[Records with scene code]

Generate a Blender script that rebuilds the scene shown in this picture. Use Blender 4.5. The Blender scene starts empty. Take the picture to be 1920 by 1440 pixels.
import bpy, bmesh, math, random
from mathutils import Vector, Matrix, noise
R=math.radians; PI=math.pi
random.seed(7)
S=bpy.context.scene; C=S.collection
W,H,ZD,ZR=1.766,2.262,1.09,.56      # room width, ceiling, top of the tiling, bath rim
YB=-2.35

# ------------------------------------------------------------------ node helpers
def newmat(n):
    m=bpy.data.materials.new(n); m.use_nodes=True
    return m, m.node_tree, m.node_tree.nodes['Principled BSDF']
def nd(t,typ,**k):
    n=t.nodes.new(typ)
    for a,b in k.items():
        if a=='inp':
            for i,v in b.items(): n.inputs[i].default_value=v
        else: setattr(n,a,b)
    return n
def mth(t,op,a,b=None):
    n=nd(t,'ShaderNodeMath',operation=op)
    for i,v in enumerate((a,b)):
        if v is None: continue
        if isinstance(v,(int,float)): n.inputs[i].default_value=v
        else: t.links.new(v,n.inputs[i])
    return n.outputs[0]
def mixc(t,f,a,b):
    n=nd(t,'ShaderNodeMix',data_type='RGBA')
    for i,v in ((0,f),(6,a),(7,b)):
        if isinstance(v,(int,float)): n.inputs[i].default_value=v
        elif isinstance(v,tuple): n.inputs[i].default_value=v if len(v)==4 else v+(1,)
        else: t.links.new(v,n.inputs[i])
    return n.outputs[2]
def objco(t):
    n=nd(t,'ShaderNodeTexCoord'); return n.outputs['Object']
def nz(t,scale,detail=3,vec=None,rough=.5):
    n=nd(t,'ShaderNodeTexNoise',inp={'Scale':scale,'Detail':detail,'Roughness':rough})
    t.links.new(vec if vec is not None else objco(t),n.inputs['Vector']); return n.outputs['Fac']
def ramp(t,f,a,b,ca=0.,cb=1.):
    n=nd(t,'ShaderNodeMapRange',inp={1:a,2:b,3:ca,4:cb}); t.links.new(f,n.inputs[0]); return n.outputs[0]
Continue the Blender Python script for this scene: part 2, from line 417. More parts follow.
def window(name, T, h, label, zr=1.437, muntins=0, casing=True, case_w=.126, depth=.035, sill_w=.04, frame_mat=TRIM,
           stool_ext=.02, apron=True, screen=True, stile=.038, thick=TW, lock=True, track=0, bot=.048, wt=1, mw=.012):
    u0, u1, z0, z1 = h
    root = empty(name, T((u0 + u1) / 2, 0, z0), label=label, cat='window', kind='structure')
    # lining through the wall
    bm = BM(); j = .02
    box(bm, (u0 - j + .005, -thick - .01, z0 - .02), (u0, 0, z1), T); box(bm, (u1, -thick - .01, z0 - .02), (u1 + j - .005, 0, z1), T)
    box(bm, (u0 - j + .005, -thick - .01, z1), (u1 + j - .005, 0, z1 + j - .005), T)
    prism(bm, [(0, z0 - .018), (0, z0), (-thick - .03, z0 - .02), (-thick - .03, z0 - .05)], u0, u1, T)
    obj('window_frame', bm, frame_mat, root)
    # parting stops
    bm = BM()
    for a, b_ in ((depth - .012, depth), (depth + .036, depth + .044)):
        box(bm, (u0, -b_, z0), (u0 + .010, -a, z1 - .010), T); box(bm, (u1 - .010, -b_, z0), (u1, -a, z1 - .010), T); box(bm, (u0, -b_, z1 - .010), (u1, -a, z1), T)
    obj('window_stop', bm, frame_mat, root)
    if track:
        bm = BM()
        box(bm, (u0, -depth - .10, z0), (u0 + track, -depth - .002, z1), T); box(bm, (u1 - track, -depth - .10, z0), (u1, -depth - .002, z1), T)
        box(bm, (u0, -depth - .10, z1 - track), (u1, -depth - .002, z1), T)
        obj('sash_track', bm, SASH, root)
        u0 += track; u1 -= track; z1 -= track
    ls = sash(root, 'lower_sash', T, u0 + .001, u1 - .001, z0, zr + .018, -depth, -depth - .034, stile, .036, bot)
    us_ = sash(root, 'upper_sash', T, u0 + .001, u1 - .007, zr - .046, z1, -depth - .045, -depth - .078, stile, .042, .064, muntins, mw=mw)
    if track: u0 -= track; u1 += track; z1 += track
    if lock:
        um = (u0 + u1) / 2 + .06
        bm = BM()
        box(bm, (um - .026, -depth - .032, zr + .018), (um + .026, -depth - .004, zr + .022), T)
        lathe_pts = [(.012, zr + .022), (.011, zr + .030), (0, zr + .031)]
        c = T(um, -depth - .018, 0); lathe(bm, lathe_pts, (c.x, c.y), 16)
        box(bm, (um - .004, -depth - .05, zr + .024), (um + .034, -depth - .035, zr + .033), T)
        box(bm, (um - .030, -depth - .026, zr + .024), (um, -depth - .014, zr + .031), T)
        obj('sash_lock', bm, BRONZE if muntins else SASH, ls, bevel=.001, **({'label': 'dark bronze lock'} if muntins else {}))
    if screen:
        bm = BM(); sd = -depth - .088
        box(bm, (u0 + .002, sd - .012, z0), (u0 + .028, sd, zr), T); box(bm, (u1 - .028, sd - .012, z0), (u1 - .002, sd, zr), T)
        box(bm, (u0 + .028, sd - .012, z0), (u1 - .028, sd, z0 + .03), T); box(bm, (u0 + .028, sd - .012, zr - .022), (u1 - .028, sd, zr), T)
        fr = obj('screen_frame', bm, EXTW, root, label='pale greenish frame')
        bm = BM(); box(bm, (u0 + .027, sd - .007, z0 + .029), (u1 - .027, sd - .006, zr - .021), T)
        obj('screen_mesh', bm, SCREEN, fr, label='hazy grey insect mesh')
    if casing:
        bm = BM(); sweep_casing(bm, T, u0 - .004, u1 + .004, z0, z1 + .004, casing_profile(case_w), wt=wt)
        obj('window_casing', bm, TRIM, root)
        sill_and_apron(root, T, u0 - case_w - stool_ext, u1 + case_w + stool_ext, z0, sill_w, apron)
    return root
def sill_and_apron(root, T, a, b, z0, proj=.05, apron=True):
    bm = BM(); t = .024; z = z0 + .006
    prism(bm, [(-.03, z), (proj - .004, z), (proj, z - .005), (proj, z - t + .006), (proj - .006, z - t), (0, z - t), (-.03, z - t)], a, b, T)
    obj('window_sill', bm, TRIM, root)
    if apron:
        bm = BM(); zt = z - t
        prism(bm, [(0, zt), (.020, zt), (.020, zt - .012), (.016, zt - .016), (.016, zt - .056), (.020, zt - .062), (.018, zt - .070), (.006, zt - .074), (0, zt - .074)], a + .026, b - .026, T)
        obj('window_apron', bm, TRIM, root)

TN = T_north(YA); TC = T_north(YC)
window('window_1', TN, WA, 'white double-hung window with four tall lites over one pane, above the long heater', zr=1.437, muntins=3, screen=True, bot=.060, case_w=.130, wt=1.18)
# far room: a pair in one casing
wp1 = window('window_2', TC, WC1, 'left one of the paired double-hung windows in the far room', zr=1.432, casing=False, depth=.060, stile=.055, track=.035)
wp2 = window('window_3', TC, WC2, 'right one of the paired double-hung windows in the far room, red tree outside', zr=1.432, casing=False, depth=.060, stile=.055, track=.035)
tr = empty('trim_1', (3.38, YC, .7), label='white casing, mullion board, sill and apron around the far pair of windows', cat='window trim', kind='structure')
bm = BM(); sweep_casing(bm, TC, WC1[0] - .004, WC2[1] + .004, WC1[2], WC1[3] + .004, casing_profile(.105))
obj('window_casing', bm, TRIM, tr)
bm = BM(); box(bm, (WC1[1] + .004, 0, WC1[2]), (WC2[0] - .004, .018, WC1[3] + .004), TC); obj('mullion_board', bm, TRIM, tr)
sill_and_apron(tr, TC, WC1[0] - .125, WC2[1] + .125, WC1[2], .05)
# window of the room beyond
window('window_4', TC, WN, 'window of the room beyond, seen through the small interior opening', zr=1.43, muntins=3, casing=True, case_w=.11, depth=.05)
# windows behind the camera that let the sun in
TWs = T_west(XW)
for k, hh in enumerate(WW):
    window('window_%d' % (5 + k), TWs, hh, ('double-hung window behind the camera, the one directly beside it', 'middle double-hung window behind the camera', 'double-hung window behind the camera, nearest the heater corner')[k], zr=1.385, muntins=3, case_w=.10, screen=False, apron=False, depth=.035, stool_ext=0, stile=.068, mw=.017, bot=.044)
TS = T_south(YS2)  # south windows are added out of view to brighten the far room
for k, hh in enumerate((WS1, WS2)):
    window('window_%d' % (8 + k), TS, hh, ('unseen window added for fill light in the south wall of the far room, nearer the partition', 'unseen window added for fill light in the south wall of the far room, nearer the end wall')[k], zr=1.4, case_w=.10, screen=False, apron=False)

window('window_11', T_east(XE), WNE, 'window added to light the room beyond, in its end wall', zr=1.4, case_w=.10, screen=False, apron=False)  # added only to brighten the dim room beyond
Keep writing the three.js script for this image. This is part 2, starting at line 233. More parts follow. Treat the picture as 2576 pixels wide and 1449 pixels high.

## AIM
Using the listing, collect all lines in which the string "that" is found.

## ANSWER TO THIS PROBLEM
Generate a Blender script that rebuilds the scene shown in this picture. Use Blender 4.5. The Blender scene starts empty. Take the picture to be 1920 by 1440 pixels.
# windows behind the camera that let the sun in